%%
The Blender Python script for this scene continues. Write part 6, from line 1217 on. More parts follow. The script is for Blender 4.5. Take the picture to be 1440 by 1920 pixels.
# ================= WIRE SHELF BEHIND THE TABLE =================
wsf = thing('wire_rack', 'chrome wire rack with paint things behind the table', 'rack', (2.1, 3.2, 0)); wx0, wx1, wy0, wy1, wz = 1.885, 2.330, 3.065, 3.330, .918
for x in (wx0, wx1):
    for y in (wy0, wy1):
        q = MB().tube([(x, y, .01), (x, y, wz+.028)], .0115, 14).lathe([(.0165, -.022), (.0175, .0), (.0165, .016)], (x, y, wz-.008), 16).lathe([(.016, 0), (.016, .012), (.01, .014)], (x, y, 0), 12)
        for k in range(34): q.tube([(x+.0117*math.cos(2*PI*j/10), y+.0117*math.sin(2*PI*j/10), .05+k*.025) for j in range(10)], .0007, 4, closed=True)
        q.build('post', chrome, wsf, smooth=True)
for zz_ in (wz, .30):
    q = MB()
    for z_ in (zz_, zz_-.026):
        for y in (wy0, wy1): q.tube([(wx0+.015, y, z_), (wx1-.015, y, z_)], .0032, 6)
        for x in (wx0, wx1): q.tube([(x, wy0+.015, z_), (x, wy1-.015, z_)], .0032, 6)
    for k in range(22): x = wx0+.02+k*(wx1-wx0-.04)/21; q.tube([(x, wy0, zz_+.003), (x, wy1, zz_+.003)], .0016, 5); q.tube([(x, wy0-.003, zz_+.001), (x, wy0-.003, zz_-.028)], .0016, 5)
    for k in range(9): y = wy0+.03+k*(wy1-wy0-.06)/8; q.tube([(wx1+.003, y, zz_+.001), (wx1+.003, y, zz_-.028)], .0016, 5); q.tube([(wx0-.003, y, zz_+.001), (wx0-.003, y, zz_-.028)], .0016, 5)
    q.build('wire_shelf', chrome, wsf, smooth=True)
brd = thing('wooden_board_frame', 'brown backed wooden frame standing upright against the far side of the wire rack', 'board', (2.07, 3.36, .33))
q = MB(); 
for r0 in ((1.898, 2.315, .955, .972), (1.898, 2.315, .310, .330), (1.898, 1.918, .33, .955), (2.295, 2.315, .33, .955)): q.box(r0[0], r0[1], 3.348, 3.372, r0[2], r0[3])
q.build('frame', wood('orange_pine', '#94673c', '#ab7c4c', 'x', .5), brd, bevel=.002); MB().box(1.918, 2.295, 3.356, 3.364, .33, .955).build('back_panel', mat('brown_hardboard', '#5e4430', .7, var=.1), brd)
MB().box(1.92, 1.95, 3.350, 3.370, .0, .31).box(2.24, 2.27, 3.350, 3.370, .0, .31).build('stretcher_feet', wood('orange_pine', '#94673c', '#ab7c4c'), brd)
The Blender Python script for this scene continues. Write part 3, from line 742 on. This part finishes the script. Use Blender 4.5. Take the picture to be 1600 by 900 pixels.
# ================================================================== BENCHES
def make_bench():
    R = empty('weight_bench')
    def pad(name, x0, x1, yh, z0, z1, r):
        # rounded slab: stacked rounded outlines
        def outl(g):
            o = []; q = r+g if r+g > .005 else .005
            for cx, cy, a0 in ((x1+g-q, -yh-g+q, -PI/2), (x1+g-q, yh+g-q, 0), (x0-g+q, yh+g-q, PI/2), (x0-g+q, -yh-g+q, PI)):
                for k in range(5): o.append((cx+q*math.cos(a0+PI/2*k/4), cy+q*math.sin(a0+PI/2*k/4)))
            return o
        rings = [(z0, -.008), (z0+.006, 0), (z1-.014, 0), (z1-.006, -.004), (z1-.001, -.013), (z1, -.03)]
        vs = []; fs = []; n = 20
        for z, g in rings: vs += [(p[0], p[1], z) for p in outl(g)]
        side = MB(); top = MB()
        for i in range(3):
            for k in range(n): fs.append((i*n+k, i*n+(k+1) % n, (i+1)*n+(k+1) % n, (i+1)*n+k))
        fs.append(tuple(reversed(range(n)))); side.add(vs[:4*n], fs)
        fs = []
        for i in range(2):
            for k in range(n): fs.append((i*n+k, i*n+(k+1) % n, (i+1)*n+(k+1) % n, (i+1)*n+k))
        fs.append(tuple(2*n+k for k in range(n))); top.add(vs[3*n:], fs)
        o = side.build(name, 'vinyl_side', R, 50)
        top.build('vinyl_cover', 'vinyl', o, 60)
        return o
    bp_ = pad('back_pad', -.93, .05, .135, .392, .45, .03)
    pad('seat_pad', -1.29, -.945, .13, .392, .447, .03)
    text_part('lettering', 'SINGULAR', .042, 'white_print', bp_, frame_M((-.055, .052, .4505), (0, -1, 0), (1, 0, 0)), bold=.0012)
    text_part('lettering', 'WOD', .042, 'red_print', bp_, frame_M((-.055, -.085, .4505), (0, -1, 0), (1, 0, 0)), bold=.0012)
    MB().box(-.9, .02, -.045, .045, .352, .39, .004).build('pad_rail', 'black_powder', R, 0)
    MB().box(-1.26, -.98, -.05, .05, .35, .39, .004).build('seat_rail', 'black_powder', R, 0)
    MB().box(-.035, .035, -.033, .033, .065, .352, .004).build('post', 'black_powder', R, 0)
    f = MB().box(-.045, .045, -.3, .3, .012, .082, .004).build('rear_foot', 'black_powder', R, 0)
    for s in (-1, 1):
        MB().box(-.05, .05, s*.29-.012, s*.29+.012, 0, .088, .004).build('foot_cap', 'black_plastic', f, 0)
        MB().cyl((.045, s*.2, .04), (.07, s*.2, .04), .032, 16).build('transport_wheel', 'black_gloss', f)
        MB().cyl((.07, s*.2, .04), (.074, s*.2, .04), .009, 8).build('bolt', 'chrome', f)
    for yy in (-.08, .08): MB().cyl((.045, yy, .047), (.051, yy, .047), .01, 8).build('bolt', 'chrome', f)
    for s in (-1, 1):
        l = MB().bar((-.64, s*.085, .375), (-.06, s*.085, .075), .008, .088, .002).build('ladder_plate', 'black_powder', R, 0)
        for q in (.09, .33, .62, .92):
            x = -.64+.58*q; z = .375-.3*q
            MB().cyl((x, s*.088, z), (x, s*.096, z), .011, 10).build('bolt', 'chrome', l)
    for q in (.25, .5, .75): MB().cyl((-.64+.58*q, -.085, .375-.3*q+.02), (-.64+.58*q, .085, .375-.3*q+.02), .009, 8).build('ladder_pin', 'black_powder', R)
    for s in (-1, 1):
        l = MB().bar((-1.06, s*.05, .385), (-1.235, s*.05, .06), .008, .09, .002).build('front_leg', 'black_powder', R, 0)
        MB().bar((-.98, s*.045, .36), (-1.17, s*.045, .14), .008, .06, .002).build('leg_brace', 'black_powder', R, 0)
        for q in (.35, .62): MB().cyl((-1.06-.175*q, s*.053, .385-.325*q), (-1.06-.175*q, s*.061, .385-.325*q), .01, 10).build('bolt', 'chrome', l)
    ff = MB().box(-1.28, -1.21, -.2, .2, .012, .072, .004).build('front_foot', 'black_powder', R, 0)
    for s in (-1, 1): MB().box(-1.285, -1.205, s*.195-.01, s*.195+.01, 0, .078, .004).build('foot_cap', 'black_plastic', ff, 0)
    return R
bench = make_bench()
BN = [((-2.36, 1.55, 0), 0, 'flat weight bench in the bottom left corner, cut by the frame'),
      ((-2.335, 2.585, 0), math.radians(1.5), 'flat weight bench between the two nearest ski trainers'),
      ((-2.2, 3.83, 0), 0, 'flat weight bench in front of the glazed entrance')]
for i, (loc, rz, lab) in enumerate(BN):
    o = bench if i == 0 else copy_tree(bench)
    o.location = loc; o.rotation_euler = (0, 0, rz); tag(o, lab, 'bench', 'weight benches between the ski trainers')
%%
PROBLEM STATEMENT: Reproduce word for word the lines of the records above, beginning at the first and ending with the line where "wood('orange_pine', '#94673c', '#ab7c4c'), brd)" appears, and nothing past it.

RESPONSE:
The Blender Python script for this scene continues. Write part 6, from line 1217 on. More parts follow. The script is for Blender 4.5. Take the picture to be 1440 by 1920 pixels.
# ================= WIRE SHELF BEHIND THE TABLE =================
wsf = thing('wire_rack', 'chrome wire rack with paint things behind the table', 'rack', (2.1, 3.2, 0)); wx0, wx1, wy0, wy1, wz = 1.885, 2.330, 3.065, 3.330, .918
for x in (wx0, wx1):
    for y in (wy0, wy1):
        q = MB().tube([(x, y, .01), (x, y, wz+.028)], .0115, 14).lathe([(.0165, -.022), (.0175, .0), (.0165, .016)], (x, y, wz-.008), 16).lathe([(.016, 0), (.016, .012), (.01, .014)], (x, y, 0), 12)
        for k in range(34): q.tube([(x+.0117*math.cos(2*PI*j/10), y+.0117*math.sin(2*PI*j/10), .05+k*.025) for j in range(10)], .0007, 4, closed=True)
        q.build('post', chrome, wsf, smooth=True)
for zz_ in (wz, .30):
    q = MB()
    for z_ in (zz_, zz_-.026):
        for y in (wy0, wy1): q.tube([(wx0+.015, y, z_), (wx1-.015, y, z_)], .0032, 6)
        for x in (wx0, wx1): q.tube([(x, wy0+.015, z_), (x, wy1-.015, z_)], .0032, 6)
    for k in range(22): x = wx0+.02+k*(wx1-wx0-.04)/21; q.tube([(x, wy0, zz_+.003), (x, wy1, zz_+.003)], .0016, 5); q.tube([(x, wy0-.003, zz_+.001), (x, wy0-.003, zz_-.028)], .0016, 5)
    for k in range(9): y = wy0+.03+k*(wy1-wy0-.06)/8; q.tube([(wx1+.003, y, zz_+.001), (wx1+.003, y, zz_-.028)], .0016, 5); q.tube([(wx0-.003, y, zz_+.001), (wx0-.003, y, zz_-.028)], .0016, 5)
    q.build('wire_shelf', chrome, wsf, smooth=True)
brd = thing('wooden_board_frame', 'brown backed wooden frame standing upright against the far side of the wire rack', 'board', (2.07, 3.36, .33))
q = MB(); 
for r0 in ((1.898, 2.315, .955, .972), (1.898, 2.315, .310, .330), (1.898, 1.918, .33, .955), (2.295, 2.315, .33, .955)): q.box(r0[0], r0[1], 3.348, 3.372, r0[2], r0[3])
q.build('frame', wood('orange_pine', '#94673c', '#ab7c4c', 'x', .5), brd, bevel=.002); MB().box(1.918, 2.295, 3.356, 3.364, .33, .955).build('back_panel', mat('brown_hardboard', '#5e4430', .7, var=.1), brd)
MB().box(1.92, 1.95, 3.350, 3.370, .0, .31).box(2.24, 2.27, 3.350, 3.370, .0, .31).build('stretcher_feet', wood('orange_pine', '#94673c', '#ab7c4c'), brd)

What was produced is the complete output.